When did you join the Xen Project and why/how is your organizations involved?
My journey with Xen Project has been ~13 years now (since 2005), with a focus on hardware-assisted virtualization using Intel® Virtualization Technology (Intel® VT). I’m acting as the maintainer for VT-x/VT-d sub-system in the Xen Project community. The Xen Project is the first open source virtualization project embracing Intel® VT and is a leading community in demonstrating new hardware virtualization features.

How does your involvement benefit your company?
Working with open source communities can definitely bring great value to the whole ecosystem around new technologies, which Intel debuts every year. For example, being the pioneer on Intel® VT, the success in the Xen Project accelerated the market transition from software-based virtualization (binary translation, para-virtualization, etc.) to hardware-assisted virtualization (HVM, PVH, etc.). Hardware-assisted virtualization helps with reduced maintenance overhead, full guest OS compatibility, and better performance.

How does the Xen Project’s technology help your business?
The ecosystem built around the Xen Project is definitely helpful in generating demand of Intel servers (with Intel® VT).

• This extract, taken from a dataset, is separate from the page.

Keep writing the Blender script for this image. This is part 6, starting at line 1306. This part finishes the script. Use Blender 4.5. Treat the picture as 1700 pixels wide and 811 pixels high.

What are some of the major changes you see with virtualization and the transition to cloud native computing?
While virtualization technology has become the fundamental building block in the Cloud, there is still a major gap regarding I/O capabilities when comparing virtualized environment to bare metal. Although network and storage virtualization has been in place for years, efficient virtualization and sharing of new booming accelerators (GPU, NVMe, FPGA, QAT, etc.) are still not widely available. The ceiling of what cloud-native computing can achieve could be severely limited, if disconnected from powerful accelerators existing in the physical server.

What advice would you give someone considering joining the Xen Project?
The Xen Project is possibly one of the most successful open source virtualization projects in the world. The mature community and rich features accumulated in the decade plus the project has been in existence has provided a strong foundation to save you time either in developing a value-add business or exploiting new virtualization research.

What excites you most about the future of Xen?
I’m excited by the fact that the Xen Project keeps embracing new innovations, e.g. PVH, XenGT, etc., and penetrating new markets.